Even if U.S. and Iranian negotiators manage to meet the November 24 deadline for a nuclear agreement with Iran, America faces a very inconvenient reality in the Middle East: We're stuck in a kind of Middle East Bermuda Triangle where messy outcomes are more likely than neat solutions, and where ambiguity and uncertainty will rule over clarity and stability for years to come.

 

 
Even if U.S. and Iranian negotiators manage to meet the November 24 deadline for a nuclear agreement with Iran, America faces a very inconvenient reality in the Middle East: We're stuck in a kind of Middle East Bermuda Triangle where messy outcomes are more likely than neat solutions, and where ambiguity and uncertainty will rule over clarity and stability for years to come.
 
And we better get used to it.
 
Part of the problem, of course, is us.

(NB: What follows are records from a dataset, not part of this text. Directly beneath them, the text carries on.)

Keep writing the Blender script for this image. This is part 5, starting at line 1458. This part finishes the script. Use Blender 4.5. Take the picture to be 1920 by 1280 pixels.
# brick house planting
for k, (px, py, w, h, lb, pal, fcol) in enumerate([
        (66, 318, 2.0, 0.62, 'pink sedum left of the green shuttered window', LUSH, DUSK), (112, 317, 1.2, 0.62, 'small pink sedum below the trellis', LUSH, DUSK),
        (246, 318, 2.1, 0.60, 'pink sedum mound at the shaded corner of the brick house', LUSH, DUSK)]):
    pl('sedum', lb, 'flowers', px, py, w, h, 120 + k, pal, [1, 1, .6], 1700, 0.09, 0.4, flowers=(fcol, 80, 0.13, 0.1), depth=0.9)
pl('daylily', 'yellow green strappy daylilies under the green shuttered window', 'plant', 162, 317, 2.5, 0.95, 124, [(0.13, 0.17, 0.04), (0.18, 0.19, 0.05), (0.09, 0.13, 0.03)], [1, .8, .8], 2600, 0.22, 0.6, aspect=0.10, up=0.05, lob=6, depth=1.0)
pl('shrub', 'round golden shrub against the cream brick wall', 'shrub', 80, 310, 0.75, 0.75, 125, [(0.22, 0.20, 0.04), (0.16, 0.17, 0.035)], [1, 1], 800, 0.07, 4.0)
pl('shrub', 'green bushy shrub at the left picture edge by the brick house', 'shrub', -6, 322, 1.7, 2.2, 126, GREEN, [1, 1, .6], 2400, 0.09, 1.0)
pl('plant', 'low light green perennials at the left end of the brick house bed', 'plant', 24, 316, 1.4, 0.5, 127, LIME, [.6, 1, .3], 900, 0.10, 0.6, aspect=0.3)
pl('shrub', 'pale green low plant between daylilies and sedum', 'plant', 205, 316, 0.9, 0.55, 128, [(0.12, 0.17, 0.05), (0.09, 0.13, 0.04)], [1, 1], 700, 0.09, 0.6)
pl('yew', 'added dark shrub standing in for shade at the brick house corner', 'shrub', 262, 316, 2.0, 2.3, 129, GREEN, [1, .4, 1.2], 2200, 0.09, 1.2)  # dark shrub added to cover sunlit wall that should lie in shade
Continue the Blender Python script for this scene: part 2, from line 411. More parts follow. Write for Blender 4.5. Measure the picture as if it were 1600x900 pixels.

We sit thousands of miles away, in a protected cocoon with nonpredatory neighbors to our north and south and fish to our east and west -- what one historian brilliantly called our liquid assets. And while this physical detachment is a wondrous advantage, it has also given us a very skewed view of the world.
 
We may have freed ourselves from the dark forces of history and geography. But the rest of the world hasn't. Just ask the Russians, Chinese, Iranians, Egyptians, Israelis or many others.
 
For a start, our skewed view contributes to our naivete because we no longer really understand the mentality of the small power who lives in the bad neighborhood on the knife's edge. It also explains our arrogance, because we really don't have to listen. Our margin for error is very wide given our size, power and protected status, which helps explain our idealism and why we somehow believe we can and should find those solutions.